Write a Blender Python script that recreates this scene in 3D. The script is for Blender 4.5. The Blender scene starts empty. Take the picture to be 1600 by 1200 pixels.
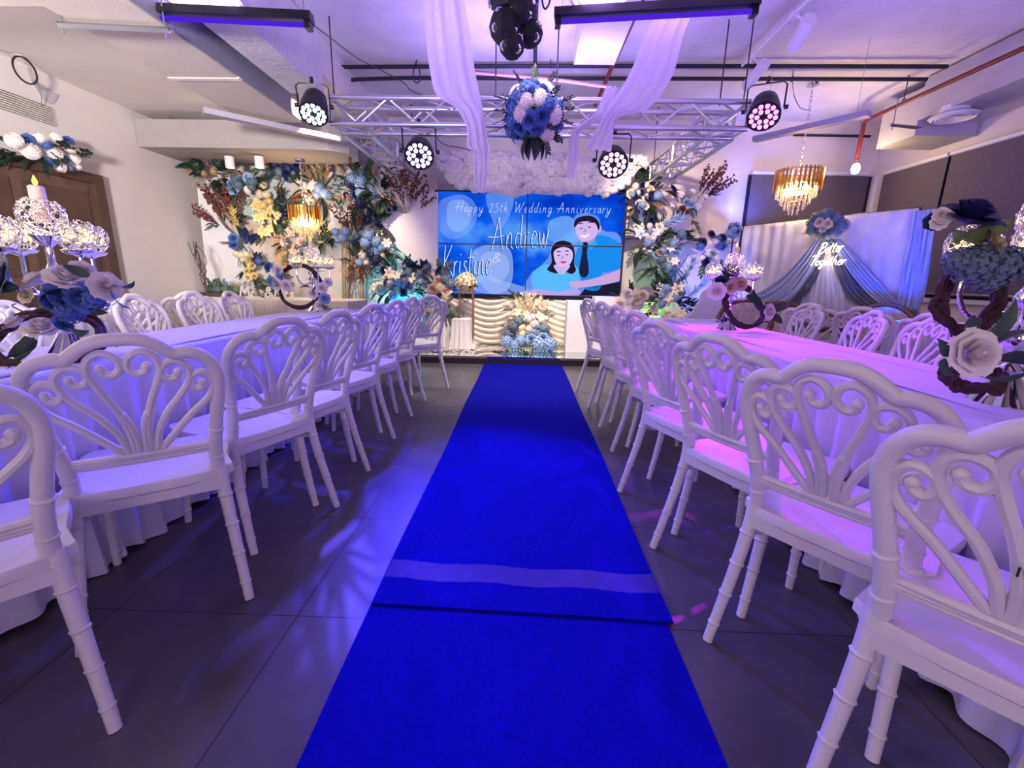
import bpy, math, random
from mathutils import Vector, Matrix, Euler
C = bpy.data.collections.new('scene'); bpy.context.scene.collection.children.link(C)
SC = bpy.context.scene
PI = math.pi
rnd = random.Random(7)
# ---------------------------------------------------------------- camera
FPX, CAMH, TH, YAW, ROLL = 690.0, 1.08, .23444, .02187, .02009
F0 = Vector((-math.sin(YAW)*math.cos(TH), math.cos(YAW)*math.cos(TH), -math.sin(TH)))
_R = Vector((math.cos(YAW), math.sin(YAW), 0)); _U = _R.cross(F0)
R0 = _R*math.cos(ROLL) + _U*math.sin(ROLL); U0 = _U*math.cos(ROLL) - _R*math.sin(ROLL)
EYE = Vector((0, 0, CAMH))
cd = bpy.data.cameras.new('camera'); cam = bpy.data.objects.new('camera', cd); C.objects.link(cam)
cd.sensor_fit = 'HORIZONTAL'; cd.sensor_width = 36; cd.lens = FPX/1600*36; cd.clip_start = .02; cd.clip_end = 100
cam.matrix_world = Matrix((( R0.x, U0.x, -F0.x, 0), (R0.y, U0.y, -F0.y, 0), (R0.z, U0.z, -F0.z, CAMH), (0, 0, 0, 1)))
SC.camera = cam
def at(px, py, x=None, y=None, z=None):
    d = F0 + R0*((px-800)/FPX) - U0*((py-600)/FPX)
    t = (z-CAMH)/d.z if z is not None else (y/d.y if y is not None else x/d.x)
    return EYE + d*t
# ---------------------------------------------------------------- light
w = bpy.data.worlds.new('world'); SC.world = w; w.use_nodes = True
w.node_tree.nodes['Background'].inputs[0].default_value = (.35, .3, .55, 1)
w.node_tree.nodes['Background'].inputs[1].default_value = .15
vs = SC.view_settings; SC.display_settings.display_device = 'sRGB'
vs.view_transform = 'Standard'; vs.look = 'None'; vs.exposure = 0.0; vs.gamma = 1; vs.use_curve_mapping = False
def area(name, loc, target, size, col, watt, sy=None):
    l = bpy.data.lights.new(name, 'AREA'); l.energy = watt; l.color = col; l.size = size
    if sy: l.shape = 'RECTANGLE'; l.size_y = sy
    o = bpy.data.objects.new(name, l); C.objects.link(o); o.location = loc
    o.rotation_euler = (Vector(target)-Vector(loc)).to_track_quat('-Z', 'Y').to_euler(); return o
def spot(name, loc, target, col, watt, ang=50, blend=.4, r=.05):
    l = bpy.data.lights.new(name, 'SPOT'); l.energy = watt; l.color = col; l.spot_size = math.radians(ang); l.spot_blend = blend; l.shadow_soft_size = r
    o = bpy.data.objects.new(name, l); C.objects.link(o); o.location = loc
    o.rotation_euler = (Vector(target)-Vector(loc)).to_track_quat('-Z', 'Y').to_euler(); return o
def point(name, loc, col, watt, r=.05):
    l = bpy.data.lights.new(name, 'POINT'); l.energy = watt; l.color = col; l.shadow_soft_size = r
    o = bpy.data.objects.new(name, l); C.objects.link(o); o.location = loc; return o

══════

### Exercise instructions
Write the listing out a second time exactly, dropping all images.

### Exercise output
Write a Blender Python script that recreates this scene in 3D. The script is for Blender 4.5. The Blender scene starts empty. Take the picture to be 1600 by 1200 pixels.
import bpy, math, random
from mathutils import Vector, Matrix, Euler
C = bpy.data.collections.new('scene'); bpy.context.scene.collection.children.link(C)
SC = bpy.context.scene
PI = math.pi
rnd = random.Random(7)
# ---------------------------------------------------------------- camera
FPX, CAMH, TH, YAW, ROLL = 690.0, 1.08, .23444, .02187, .02009
F0 = Vector((-math.sin(YAW)*math.cos(TH), math.cos(YAW)*math.cos(TH), -math.sin(TH)))
_R = Vector((math.cos(YAW), math.sin(YAW), 0)); _U = _R.cross(F0)
R0 = _R*math.cos(ROLL) + _U*math.sin(ROLL); U0 = _U*math.cos(ROLL) - _R*math.sin(ROLL)
EYE = Vector((0, 0, CAMH))
cd = bpy.data.cameras.new('camera'); cam = bpy.data.objects.new('camera', cd); C.objects.link(cam)
cd.sensor_fit = 'HORIZONTAL'; cd.sensor_width = 36; cd.lens = FPX/1600*36; cd.clip_start = .02; cd.clip_end = 100
cam.matrix_world = Matrix((( R0.x, U0.x, -F0.x, 0), (R0.y, U0.y, -F0.y, 0), (R0.z, U0.z, -F0.z, CAMH), (0, 0, 0, 1)))
SC.camera = cam
def at(px, py, x=None, y=None, z=None):
    d = F0 + R0*((px-800)/FPX) - U0*((py-600)/FPX)
    t = (z-CAMH)/d.z if z is not None else (y/d.y if y is not None else x/d.x)
    return EYE + d*t
# ---------------------------------------------------------------- light
w = bpy.data.worlds.new('world'); SC.world = w; w.use_nodes = True
w.node_tree.nodes['Background'].inputs[0].default_value = (.35, .3, .55, 1)
w.node_tree.nodes['Background'].inputs[1].default_value = .15
vs = SC.view_settings; SC.display_settings.display_device = 'sRGB'
vs.view_transform = 'Standard'; vs.look = 'None'; vs.exposure = 0.0; vs.gamma = 1; vs.use_curve_mapping = False
def area(name, loc, target, size, col, watt, sy=None):
    l = bpy.data.lights.new(name, 'AREA'); l.energy = watt; l.color = col; l.size = size
    if sy: l.shape = 'RECTANGLE'; l.size_y = sy
    o = bpy.data.objects.new(name, l); C.objects.link(o); o.location = loc
    o.rotation_euler = (Vector(target)-Vector(loc)).to_track_quat('-Z', 'Y').to_euler(); return o
def spot(name, loc, target, col, watt, ang=50, blend=.4, r=.05):
    l = bpy.data.lights.new(name, 'SPOT'); l.energy = watt; l.color = col; l.spot_size = math.radians(ang); l.spot_blend = blend; l.shadow_soft_size = r
    o = bpy.data.objects.new(name, l); C.objects.link(o); o.location = loc
    o.rotation_euler = (Vector(target)-Vector(loc)).to_track_quat('-Z', 'Y').to_euler(); return o
def point(name, loc, col, watt, r=.05):
    l = bpy.data.lights.new(name, 'POINT'); l.energy = watt; l.color = col; l.shadow_soft_size = r
    o = bpy.data.objects.new(name, l); C.objects.link(o); o.location = loc; return o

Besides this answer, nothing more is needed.